I also thought there was a HUGE nod to Philip K Dick's 'Man in the High Castle'. There is much reference to dream realities and the telling of stories. There is an acknowledgement that the characters are slightly aware that they aren't real, that they are products of the author's own fears and inner struggle with life's meaning and the moral decisions we have to make everyday.

It works on so many myriad levels of cautionary tale, passion play and metaphor.

Marvellous stuff and most deserving of it's pullitzer.

oops sorry about the lack of spoiler warning.


Im not sure if i would like to re read The Road though.


One author I have re read many times is Kinky Friedman, but every time I mention him to anybody no ones heard of him, any one here heard of him? Very off beat funny crime writer based in New York and Texas.

  • 1 month later...
Nothing to Envy by Barbara Demick, the LA Times bureau chief in Beijing, and former Seoul correspondent is a good read. She befriended several N Korea refugees in S Korea and tells their story. I recommend it, mostly because it is well written and has good narratives and also because it gives a human face to a place that has become a byword for faceless conformity.

Lord Sornoff Wrote:

-------------------------------------------------------

> The Girl with the Dragon Tattoo - Stieg Larsson.

>

> An absolute corker that I can't seem to put down.

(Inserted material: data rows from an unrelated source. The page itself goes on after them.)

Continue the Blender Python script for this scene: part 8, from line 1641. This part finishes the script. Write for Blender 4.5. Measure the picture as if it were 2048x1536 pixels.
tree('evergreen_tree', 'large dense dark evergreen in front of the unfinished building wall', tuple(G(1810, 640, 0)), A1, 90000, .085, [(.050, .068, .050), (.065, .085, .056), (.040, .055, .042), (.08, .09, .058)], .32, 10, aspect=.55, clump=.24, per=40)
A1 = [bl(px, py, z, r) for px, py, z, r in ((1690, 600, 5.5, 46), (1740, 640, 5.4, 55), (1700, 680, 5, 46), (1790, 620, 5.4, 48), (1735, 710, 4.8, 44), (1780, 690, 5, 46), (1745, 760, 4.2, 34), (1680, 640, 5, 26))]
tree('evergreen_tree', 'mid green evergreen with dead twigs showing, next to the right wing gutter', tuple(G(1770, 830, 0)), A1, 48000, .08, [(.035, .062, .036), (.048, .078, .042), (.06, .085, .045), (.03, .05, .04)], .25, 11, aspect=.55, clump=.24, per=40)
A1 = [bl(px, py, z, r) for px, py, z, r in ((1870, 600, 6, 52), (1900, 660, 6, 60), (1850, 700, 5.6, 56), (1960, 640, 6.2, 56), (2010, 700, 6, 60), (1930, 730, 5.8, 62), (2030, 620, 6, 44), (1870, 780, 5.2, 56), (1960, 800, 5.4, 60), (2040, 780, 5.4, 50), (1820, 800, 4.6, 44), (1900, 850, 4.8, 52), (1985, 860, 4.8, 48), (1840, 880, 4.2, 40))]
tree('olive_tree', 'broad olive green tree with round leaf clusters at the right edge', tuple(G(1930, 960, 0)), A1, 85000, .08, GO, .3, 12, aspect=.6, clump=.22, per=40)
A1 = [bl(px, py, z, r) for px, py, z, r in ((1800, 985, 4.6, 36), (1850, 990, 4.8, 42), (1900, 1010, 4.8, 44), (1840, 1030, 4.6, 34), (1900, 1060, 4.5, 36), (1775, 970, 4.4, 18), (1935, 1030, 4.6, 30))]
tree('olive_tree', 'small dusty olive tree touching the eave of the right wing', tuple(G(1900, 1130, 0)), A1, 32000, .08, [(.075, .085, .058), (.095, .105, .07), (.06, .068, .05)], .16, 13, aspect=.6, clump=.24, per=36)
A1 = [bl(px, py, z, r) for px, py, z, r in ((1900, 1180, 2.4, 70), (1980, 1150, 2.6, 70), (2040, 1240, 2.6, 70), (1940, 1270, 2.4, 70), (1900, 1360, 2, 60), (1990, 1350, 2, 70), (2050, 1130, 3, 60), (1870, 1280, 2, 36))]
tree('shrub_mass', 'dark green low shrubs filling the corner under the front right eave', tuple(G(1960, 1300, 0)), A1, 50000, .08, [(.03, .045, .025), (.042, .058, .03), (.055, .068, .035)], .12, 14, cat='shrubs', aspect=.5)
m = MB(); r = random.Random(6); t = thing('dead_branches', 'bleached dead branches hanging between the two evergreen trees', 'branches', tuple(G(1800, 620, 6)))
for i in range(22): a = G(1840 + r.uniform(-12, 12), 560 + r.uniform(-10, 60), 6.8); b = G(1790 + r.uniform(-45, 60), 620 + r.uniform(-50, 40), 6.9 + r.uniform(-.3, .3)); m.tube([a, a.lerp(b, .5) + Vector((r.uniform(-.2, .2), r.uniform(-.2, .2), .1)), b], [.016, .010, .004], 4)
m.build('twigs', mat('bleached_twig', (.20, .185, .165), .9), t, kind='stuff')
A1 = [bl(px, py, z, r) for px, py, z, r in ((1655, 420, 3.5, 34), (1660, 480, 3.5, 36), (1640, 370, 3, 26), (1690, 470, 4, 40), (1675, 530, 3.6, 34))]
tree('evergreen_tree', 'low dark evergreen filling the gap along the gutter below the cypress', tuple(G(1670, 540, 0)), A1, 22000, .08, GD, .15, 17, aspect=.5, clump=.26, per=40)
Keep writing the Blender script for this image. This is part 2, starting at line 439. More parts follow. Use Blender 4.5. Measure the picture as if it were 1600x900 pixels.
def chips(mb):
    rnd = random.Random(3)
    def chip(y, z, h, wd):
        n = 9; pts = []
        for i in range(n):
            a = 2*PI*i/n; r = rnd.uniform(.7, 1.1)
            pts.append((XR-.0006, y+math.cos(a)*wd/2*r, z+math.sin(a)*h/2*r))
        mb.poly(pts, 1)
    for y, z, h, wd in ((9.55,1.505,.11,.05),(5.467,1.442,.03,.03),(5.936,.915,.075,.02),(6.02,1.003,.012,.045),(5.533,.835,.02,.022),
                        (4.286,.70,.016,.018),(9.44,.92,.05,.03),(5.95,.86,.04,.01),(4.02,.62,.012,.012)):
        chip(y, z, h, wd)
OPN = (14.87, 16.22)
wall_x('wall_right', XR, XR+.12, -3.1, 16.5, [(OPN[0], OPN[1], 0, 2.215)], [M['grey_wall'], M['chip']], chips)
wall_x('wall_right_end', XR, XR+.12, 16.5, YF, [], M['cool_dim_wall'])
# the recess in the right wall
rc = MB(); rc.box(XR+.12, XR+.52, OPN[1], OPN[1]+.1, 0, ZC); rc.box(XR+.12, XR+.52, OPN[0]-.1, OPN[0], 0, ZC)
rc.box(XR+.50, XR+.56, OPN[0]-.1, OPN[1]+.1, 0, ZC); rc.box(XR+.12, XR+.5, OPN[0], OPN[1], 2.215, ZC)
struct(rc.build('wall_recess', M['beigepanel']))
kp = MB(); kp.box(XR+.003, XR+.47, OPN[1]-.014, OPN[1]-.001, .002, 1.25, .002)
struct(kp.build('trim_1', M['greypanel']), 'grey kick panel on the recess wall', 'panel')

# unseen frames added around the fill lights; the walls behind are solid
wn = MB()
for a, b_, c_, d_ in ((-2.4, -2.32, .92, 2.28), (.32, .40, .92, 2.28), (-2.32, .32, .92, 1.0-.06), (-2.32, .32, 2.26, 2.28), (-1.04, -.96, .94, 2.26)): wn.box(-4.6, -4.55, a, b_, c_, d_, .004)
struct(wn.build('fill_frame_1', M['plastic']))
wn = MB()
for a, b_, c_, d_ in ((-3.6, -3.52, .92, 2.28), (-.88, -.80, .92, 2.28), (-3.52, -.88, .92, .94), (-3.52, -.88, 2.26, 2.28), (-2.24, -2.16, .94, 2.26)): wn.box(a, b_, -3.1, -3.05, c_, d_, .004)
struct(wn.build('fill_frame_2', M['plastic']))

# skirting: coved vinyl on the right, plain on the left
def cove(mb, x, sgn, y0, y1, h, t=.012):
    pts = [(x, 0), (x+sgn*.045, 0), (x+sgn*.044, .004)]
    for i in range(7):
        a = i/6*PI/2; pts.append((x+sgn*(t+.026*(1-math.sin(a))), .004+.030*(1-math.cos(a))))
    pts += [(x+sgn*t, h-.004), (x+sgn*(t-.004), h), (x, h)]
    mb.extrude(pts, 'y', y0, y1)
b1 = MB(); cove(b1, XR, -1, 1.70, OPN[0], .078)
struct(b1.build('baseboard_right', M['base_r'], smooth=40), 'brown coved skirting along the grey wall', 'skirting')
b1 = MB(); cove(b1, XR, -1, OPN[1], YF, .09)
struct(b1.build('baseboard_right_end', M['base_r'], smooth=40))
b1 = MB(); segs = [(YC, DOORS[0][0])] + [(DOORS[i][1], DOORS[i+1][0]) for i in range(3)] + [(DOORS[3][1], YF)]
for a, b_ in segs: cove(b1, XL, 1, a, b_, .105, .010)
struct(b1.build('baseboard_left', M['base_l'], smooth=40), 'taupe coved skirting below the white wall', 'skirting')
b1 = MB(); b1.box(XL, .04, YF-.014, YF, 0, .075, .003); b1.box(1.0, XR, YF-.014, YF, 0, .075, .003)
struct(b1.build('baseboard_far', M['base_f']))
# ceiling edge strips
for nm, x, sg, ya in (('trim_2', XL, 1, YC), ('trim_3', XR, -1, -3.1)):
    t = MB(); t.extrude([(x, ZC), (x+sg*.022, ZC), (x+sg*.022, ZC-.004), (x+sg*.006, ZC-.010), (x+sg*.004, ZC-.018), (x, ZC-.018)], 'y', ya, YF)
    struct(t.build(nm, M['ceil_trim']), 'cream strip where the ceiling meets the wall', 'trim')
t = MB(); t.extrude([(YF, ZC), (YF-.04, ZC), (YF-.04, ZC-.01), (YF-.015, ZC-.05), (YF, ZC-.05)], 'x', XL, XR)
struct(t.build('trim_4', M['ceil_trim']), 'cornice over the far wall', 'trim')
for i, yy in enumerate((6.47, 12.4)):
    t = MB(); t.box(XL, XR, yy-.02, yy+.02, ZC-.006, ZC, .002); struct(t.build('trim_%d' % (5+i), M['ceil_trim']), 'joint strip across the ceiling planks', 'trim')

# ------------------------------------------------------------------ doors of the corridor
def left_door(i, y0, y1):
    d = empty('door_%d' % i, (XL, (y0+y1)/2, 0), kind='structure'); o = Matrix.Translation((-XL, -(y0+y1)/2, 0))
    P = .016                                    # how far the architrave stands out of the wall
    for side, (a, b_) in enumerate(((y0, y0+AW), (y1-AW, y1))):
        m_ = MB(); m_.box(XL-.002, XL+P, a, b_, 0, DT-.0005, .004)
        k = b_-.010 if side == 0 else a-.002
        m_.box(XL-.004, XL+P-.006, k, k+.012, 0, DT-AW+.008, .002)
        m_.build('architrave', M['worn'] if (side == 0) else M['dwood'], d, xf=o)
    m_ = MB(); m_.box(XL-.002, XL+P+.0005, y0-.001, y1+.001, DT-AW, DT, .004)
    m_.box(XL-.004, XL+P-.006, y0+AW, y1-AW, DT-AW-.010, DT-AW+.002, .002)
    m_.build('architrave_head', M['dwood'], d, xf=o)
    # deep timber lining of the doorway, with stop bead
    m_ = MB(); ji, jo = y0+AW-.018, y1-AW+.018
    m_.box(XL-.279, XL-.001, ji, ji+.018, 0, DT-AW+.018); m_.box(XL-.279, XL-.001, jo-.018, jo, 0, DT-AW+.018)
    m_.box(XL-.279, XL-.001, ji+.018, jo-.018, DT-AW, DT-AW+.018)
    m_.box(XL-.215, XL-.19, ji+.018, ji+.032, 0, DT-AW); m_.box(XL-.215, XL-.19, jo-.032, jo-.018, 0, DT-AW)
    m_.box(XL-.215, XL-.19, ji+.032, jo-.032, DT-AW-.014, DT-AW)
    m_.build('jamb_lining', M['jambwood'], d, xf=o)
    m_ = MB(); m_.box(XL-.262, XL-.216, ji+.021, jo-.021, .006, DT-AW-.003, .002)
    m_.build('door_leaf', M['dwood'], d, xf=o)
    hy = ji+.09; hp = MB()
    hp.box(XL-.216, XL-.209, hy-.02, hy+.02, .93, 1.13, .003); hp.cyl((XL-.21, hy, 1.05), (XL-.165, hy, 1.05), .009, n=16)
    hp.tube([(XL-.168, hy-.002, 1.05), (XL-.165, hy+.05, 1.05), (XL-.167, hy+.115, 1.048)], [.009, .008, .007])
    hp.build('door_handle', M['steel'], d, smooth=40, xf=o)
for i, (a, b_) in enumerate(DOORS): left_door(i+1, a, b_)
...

> Tragically the author, Stig Larsson, died before

> seeing his 'Millenium Trilogy' becoming a

> worldwide best seller.

>

> I thoroughly recommend it.


I just got on to the second one...totally gripped! Recommendation seconded.

  • 10 months later...

well, call me a masochist.


I've moved on to Blood Meridian.


Cripes, and I thought The Road was a harrowing read. But whereas I found that a rather redemptive book, I can see no goodness in this novel. It's pretty Swiftian in is savage indictment of humanity.


Mind you it's a more beautiful read, and the Judge must stand out as one of the great literary characters, some of his sermons actually stopped me in my tracks (and sadly I can't help but agree with many of his conclusions).

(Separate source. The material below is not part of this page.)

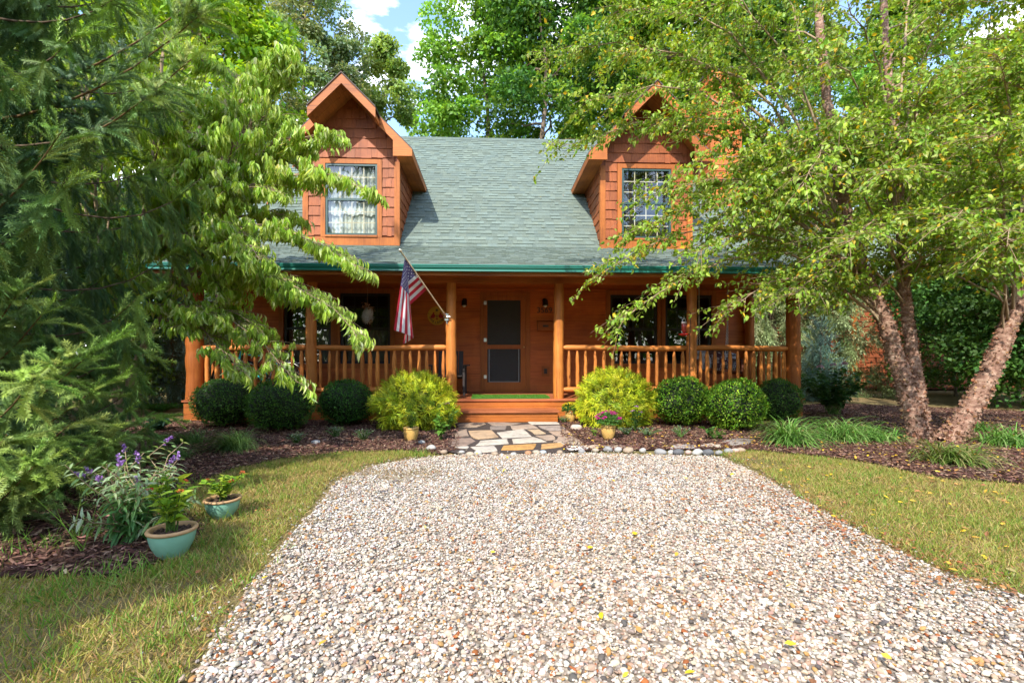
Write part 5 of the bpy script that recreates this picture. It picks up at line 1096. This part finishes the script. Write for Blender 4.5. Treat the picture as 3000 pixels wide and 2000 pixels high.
spruce('spruce_tree','big dark green spruce with hanging boughs at the left edge of the view',(-4.3,3.7,0),10.5,2.4,.16,4.6,SPC,TPL,1.6,'conifers',.25,(.20,.40),7,rfun=lambda z: (.70 if z < .55 else .64 if z < 1.3 else .88 if z < 2.7 else .78),extra=[D(250,1105,2.9),D(165,1120,2.8),D(262,1205,2.95),D(95,1180,2.6),D(205,1300,2.85),D(120,1420,2.5),D(20,1350,2.4),D(440,1255,3.7),D(120,975,2.9),D(60,900,2.8),D(330,1330,3.4),D(170,1490,2.7),D(60,1480,2.5),D(250,1395,3.0),D(185,430,3.0),D(560,230,3.4),D(610,80,3.5),D(620,10,3.6)])
# ---- broad crowns for the trees behind
def crown_tree(name, label, base, H, R, zc0, nclump, nleaf, lf, cols, lw=1.0, trunk_r=.2, lean=0.0, kind='leaf', shape=1.0, group='trees behind the cabin', bark='bark', clump=(.18,.34), droop=0.0, limb=10):
    reseed(label); base = np.array(base,float); t = thing(name, label, 'tree', tuple(base), group=group)
    top = base+[lean,0,H]; g = Geo(); tp = curve(base, base+(top-base)*.86, 10, 0, R*.03); g.tube(tp, np.linspace(trunk_r,trunk_r*.15,10), 10); gb = Geo()
    T = []; N = []; TN = []
    for k in range(nclump):
        q = rnd.random()**.85; zz = zc0+(H-zc0)*q; rr = R*(math.sin(PI*min(1,.16+.84*q)**shape)**.7)*(.35+.65*math.sqrt(rnd.random())); a_ = rnd.uniform(0,2*PI)
        c_ = base+[lean*zz/H+rr*math.cos(a_),rr*math.sin(a_),zz]; r_ = R*rnd.uniform(*clump); m_ = int(nleaf/nclump)
        p = nrm(rng.normal(0,1,(m_,3))); p[:,2] = np.where((p[:,2] < -.2)&(rng.random(m_)<.6),-p[:,2],p[:,2]); rad = r_*rng.uniform(.45,1.05,m_)**.6*np.array([1.0]); 
        T.append(c_+p*rad[:,None]*np.array([1.15,1.15,.75])); N.append(p); kk = rnd.uniform(.72,1.3); hh = rnd.uniform(-.08,.08); TN.append(palette(m_,cols,None,.14)*kk*np.array([1+hh*2,1,1-hh]))
        if k < limb:
            s0 = along(tp,[min(.95,max(.15,(zz-R*.3)/(H*.86)))])[0][0]; g.tube(curve(s0,c_,6,0,R*.03), np.linspace(trunk_r*.3,trunk_r*.05,6), 6)
    T, N, TN = map(np.concatenate,(T,N,TN)); n = len(T); d = nrm(N*.6+rng.normal(0,.7,(n,3))+[0,0,-.35-droop]); gf = Geo()
    fol(gf, LF_SMALL if lw < 2 else LF_DROOP, T, d, nrm(N+rng.normal(0,.5,(n,3))+[0,0,.7]), rng.uniform(.65,1.25,n)*lf, TN, lw if lw < 2 else 1)
    g.build('trunk', M[bark], t, True); gf.build('crown', M[kind], t); return t
YG = [(.24,.36,.022),(.31,.42,.03),(.16,.28,.02)]; MG = [(.17,.31,.04),(.22,.37,.05),(.12,.24,.03)]; PG = [(.24,.30,.14),(.32,.37,.20),(.16,.23,.10)]; DG = [(.07,.165,.032),(.095,.21,.04),(.05,.12,.024)]; LG = [(.24,.34,.085),(.31,.40,.12),(.17,.27,.07)]
def gx(px, Y): return PX(px,Y)
A1 = crown_tree('maple_tree','bright yellow green maple towering behind the spruce at upper left',(gx(590,15),15,0),13.0,3.0,5.2,70,26000,.20,YG,1.05,.22)
A2 = crown_tree('poplar_tree','tall airy grey green poplar behind the left dormer',(gx(890,21),21,0),20,2.6,4,110,42000,.17,PG,1.1,.2,group='trees behind the cabin',clump=(.13,.3))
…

I finished last night and had to read the last couple of pages several times over, so amazing was it.


I should read something about puppies and flowers now, but like a fool I started Child of God today.


Like i say, masochist.

No sympathy - I did scoff at the time.


Having finally paid my library fine last weekend, I've gone a bit mad.


In the last 10 days I've read:


"Toast" - bit of a bitch our Nigel

"The Winter Ghosts" - absolute drivel

"Cider with Rosie" - charming and perceptive

all three Larssons - hype justifiable;

"Trust Me I'm a Junior Doctor" - funny and poignant

"An Empty Death" - makes Kate Mosse look erudite

"Don't tell Alfred" - delightful puff, makes one hanker after hats and gloves

the last two "Joshua Files" - pretty good (teen stuff so don't bother unless you are weird like me)

"The Woodcutter" - bloody brilliant

and am currently enjoying "The Complaints" - juicy non-Rebus cop stuff.

"all three Larssons - hype justifiable"


Really? I thought the first one was an excellent thriller, but it started getting in equal measures silly and boring in the latter two, and Salander just that little bit to cartoonish superhero for my taste.


And I can't help feeling Larsson was a bit of a perv.

Know what you mean about the perv thing.


What I mean is that I'm very easily put off by recommendations. Anything that's Booker Prize or, God forbid, Richard & Judy approved is the kiss of death for me. Larsson was so lauded that I avoided him for ages and was pleasantly surprised.


Can't tell you how disappointing "The King's Speech" was when I saw it - for the same reasons.